2. Like the others I taper one end and leave the top of the overlay flat to allow my clamps a good clamping surface (sometimes I this isn’t possible with materials like antlers and horn).
3. I put the overlays on before rounding the belly of the limb tip so the clamps have a good clamping surface.
4. Do a test runs using your clamps, before using glue, to make sure your clamps will not slip.
5. I use spring and small C clamps, depending on which one has the best hold I prefer the spring clamps).
6. Leave you tips and overlays wide then reduce the width using either a file or belt/disc sander.
7. Round over and rough shape the tops using a file and/or the belt/disc sander.
8. To get a uniform roundness take some fine emery or cloth sand paper and “shoe shine” the tips to remove and ridges and dips.
9. After the tips are shaped, put the string groves and round them over the top. If you had groves in the limb tip before installing the overlay follow those groves, if they are properly aligned.
10. There are many different styles of nocks sot the techniques used might be different, but all of them should be rounded and smoothed out. No abrupt edges, which is what kills strings.
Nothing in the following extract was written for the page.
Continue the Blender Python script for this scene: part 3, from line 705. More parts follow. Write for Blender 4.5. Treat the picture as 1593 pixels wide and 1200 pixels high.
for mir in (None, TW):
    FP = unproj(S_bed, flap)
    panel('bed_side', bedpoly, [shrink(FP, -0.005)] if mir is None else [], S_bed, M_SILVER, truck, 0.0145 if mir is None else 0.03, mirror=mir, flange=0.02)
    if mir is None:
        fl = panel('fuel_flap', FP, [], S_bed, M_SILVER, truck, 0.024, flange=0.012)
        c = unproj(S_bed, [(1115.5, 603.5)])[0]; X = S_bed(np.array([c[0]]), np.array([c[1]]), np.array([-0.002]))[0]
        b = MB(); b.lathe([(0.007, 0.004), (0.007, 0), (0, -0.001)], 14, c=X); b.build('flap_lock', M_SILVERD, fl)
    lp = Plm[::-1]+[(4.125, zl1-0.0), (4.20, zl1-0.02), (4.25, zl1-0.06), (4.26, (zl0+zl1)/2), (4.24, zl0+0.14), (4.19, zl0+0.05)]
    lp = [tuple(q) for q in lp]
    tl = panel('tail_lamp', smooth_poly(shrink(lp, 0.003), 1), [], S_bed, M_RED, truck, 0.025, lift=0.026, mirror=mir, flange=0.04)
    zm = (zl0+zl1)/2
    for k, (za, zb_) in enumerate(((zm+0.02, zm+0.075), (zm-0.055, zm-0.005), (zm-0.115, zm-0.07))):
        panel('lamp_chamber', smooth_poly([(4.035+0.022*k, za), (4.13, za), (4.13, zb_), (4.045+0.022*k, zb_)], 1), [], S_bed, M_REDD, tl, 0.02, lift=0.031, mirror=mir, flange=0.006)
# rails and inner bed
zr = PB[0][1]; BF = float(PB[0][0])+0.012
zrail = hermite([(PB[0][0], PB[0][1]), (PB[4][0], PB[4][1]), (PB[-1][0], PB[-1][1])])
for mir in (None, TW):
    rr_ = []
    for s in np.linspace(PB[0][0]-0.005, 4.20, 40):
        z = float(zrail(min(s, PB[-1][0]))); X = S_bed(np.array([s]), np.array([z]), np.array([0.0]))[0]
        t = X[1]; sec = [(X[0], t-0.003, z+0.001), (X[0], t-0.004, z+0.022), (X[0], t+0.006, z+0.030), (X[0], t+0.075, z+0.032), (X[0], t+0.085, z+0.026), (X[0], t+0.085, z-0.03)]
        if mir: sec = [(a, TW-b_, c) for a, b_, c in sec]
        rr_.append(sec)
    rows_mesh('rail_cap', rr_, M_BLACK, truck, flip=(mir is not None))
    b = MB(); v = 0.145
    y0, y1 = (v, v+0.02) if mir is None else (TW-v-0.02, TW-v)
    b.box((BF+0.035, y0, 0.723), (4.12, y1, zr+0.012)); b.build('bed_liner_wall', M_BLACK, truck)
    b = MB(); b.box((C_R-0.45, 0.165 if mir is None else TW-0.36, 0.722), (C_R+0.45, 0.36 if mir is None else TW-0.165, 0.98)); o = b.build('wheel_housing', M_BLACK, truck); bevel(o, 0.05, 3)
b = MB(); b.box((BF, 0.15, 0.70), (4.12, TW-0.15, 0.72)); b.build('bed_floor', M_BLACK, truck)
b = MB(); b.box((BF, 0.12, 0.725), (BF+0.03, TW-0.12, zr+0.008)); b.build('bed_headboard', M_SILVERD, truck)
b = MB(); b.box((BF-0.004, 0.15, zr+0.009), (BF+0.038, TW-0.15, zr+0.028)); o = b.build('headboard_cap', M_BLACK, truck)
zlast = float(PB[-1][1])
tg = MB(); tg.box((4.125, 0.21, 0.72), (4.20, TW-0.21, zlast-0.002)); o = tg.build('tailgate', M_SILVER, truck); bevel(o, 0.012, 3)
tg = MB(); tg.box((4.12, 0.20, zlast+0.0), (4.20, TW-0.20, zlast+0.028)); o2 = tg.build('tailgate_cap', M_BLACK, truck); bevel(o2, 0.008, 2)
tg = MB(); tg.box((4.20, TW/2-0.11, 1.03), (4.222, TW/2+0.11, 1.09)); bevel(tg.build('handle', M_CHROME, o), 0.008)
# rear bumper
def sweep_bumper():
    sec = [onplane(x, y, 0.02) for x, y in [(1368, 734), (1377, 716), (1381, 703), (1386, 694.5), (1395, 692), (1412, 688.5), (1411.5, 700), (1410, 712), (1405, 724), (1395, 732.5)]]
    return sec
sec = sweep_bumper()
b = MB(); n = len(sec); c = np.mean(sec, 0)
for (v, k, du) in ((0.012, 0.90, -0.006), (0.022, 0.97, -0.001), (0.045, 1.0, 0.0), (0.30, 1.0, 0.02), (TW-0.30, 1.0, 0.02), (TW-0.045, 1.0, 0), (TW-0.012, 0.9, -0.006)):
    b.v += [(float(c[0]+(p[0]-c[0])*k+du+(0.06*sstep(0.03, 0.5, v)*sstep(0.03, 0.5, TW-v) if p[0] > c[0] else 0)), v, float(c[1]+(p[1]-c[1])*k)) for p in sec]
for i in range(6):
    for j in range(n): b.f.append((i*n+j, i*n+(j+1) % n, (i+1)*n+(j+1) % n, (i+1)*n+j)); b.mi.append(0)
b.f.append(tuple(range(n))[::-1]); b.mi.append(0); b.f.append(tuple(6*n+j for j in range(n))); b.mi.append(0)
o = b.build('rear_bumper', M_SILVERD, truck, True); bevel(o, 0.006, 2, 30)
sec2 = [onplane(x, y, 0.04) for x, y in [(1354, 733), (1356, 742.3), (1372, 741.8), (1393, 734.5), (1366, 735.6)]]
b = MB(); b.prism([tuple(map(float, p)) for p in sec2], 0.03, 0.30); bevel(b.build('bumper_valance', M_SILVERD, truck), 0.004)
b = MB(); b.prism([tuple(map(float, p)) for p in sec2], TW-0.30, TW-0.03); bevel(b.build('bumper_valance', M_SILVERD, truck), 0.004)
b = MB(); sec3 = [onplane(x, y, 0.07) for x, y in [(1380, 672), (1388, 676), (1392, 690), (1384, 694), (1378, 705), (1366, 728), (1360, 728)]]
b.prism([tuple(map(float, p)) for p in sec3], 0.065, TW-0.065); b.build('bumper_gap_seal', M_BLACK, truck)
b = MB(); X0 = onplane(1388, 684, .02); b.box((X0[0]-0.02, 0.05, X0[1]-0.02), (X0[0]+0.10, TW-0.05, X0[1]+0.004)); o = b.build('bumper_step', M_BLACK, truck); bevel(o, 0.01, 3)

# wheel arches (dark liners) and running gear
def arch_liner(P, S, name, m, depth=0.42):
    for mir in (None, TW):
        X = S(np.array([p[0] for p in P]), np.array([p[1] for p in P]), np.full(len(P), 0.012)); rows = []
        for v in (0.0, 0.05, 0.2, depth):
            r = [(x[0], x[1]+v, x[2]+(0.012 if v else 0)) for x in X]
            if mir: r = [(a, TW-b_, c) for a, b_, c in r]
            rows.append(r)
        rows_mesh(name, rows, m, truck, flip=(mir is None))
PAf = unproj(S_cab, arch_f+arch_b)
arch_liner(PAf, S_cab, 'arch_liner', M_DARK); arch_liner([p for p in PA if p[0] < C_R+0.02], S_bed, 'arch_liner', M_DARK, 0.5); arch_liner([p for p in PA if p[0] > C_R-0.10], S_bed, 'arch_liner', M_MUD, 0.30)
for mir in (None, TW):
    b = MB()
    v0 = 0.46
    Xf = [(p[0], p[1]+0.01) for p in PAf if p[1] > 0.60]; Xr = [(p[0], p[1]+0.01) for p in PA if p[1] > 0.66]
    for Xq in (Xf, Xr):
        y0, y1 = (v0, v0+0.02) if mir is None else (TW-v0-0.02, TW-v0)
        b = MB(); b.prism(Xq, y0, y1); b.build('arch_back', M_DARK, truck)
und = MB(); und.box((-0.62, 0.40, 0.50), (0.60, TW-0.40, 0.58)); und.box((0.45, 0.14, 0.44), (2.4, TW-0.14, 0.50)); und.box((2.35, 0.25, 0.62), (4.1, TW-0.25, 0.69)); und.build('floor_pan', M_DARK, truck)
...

11. The belly side of the string groves needs to be wider than the rest of the grove, if not then the string will rub the edge of the grove and either be cut (left square) or come partly out of the grove when the bow is drawn. I can feel a tip like this lift out and pop back in to the grove when the bow is drawn and let back down; you can hear it when an arrow is released.
Glass Bow
1. I use the same method except when shaping the gluing surfaces.
2. I rough up the glass with 100 grit paper.
3. I shape the bottom, the surface that will be glued, of the overlay to fit the back of each limb tip. For longbows I flatten it on the planner and then rough it upon the disc or belt sander. For a recurve I shape it to fit with the belt sander.
4. Once again, it is extremely difficult to keep from rounding the edges with files.
Anyway, this is the method I developed through trial and error over the years. There are other methods that work but this is the most efficient one for me.
For glue I have used Recorcinol (sp), Urac 185, Smooth On, Tite Bond 2&3. Zap-a Gap (a thick Super Glue), and Wal-Mart super glue, they all work if the guling surfaces is properly prepared and cleaned. My preference is super glue because it is easy to use (no mixing) and allows me to start shaping the tips in ten minutes.